* WHAT IS EXPECTED: Take the lines from the beginning of the material through the line containing "vs.view_transform = 'Standard';" and retype them exactly, leaving the pictures out.

* DATA EXTRACT:
□ □ □ □ □
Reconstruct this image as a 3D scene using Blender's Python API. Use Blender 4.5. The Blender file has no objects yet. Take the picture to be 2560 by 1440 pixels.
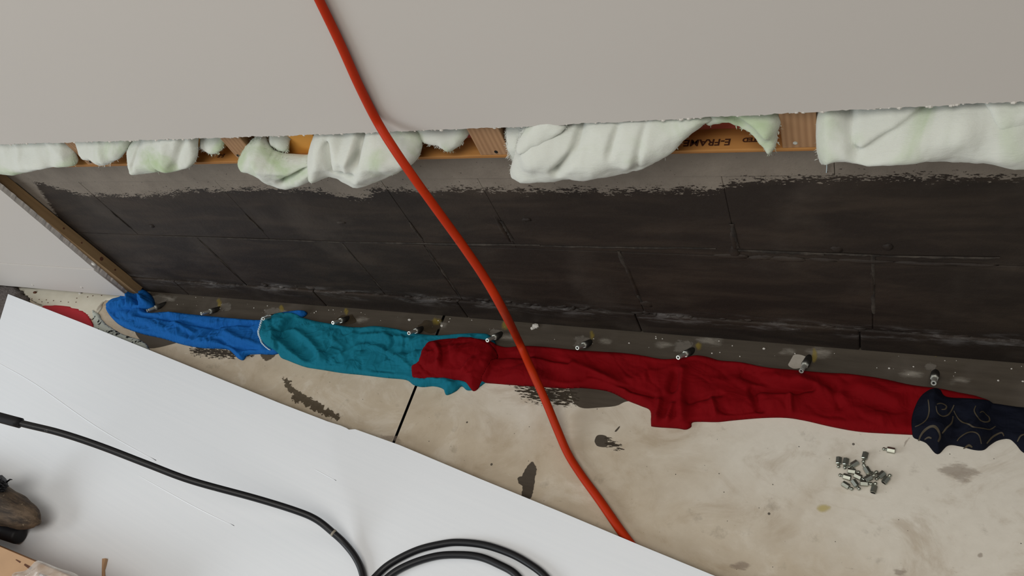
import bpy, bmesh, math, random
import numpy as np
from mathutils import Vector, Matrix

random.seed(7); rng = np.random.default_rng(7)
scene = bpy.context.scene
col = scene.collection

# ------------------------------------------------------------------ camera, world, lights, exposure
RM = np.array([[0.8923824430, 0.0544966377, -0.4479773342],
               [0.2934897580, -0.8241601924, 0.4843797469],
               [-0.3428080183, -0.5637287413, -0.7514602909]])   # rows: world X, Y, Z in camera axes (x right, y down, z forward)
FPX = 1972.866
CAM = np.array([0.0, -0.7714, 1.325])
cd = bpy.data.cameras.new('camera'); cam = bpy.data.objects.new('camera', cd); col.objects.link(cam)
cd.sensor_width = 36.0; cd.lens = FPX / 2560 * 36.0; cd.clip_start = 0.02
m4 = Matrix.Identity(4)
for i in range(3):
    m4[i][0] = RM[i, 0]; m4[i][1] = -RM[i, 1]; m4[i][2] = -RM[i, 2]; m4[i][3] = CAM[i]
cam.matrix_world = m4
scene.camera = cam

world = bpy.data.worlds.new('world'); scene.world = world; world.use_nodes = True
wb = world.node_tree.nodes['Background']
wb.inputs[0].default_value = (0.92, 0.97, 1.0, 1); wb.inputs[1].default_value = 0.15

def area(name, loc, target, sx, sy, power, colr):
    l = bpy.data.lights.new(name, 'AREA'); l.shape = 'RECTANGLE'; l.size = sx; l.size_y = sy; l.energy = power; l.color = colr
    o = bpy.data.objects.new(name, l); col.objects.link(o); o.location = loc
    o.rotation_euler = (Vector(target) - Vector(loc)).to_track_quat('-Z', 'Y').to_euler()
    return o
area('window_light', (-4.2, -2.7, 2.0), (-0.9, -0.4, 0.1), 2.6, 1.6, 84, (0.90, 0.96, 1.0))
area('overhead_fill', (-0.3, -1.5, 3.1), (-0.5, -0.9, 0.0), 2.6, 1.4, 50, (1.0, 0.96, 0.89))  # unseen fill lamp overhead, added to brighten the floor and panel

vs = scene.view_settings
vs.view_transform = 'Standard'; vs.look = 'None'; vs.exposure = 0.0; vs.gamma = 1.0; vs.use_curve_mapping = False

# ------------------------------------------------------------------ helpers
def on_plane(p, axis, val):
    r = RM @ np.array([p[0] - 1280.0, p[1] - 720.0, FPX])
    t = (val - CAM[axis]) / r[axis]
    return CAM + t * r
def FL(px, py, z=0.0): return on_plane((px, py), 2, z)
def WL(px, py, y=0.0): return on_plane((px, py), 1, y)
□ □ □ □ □
* IN RESPONSE:
Reconstruct this image as a 3D scene using Blender's Python API. Use Blender 4.5. The Blender file has no objects yet. Take the picture to be 2560 by 1440 pixels.
import bpy, bmesh, math, random
import numpy as np
from mathutils import Vector, Matrix

random.seed(7); rng = np.random.default_rng(7)
scene = bpy.context.scene
col = scene.collection

# ------------------------------------------------------------------ camera, world, lights, exposure
RM = np.array([[0.8923824430, 0.0544966377, -0.4479773342],
               [0.2934897580, -0.8241601924, 0.4843797469],
               [-0.3428080183, -0.5637287413, -0.7514602909]])   # rows: world X, Y, Z in camera axes (x right, y down, z forward)
FPX = 1972.866
CAM = np.array([0.0, -0.7714, 1.325])
cd = bpy.data.cameras.new('camera'); cam = bpy.data.objects.new('camera', cd); col.objects.link(cam)
cd.sensor_width = 36.0; cd.lens = FPX / 2560 * 36.0; cd.clip_start = 0.02
m4 = Matrix.Identity(4)
for i in range(3):
    m4[i][0] = RM[i, 0]; m4[i][1] = -RM[i, 1]; m4[i][2] = -RM[i, 2]; m4[i][3] = CAM[i]
cam.matrix_world = m4
scene.camera = cam

world = bpy.data.worlds.new('world'); scene.world = world; world.use_nodes = True
wb = world.node_tree.nodes['Background']
wb.inputs[0].default_value = (0.92, 0.97, 1.0, 1); wb.inputs[1].default_value = 0.15

def area(name, loc, target, sx, sy, power, colr):
    l = bpy.data.lights.new(name, 'AREA'); l.shape = 'RECTANGLE'; l.size = sx; l.size_y = sy; l.energy = power; l.color = colr
    o = bpy.data.objects.new(name, l); col.objects.link(o); o.location = loc
    o.rotation_euler = (Vector(target) - Vector(loc)).to_track_quat('-Z', 'Y').to_euler()
    return o
area('window_light', (-4.2, -2.7, 2.0), (-0.9, -0.4, 0.1), 2.6, 1.6, 84, (0.90, 0.96, 1.0))
area('overhead_fill', (-0.3, -1.5, 3.1), (-0.5, -0.9, 0.0), 2.6, 1.4, 50, (1.0, 0.96, 0.89))  # unseen fill lamp overhead, added to brighten the floor and panel

vs = scene.view_settings
vs.view_transform = 'Standard'; vs.look = 'None'; vs.exposure = 0.0; vs.gamma = 1.0; vs.use_curve_mapping = False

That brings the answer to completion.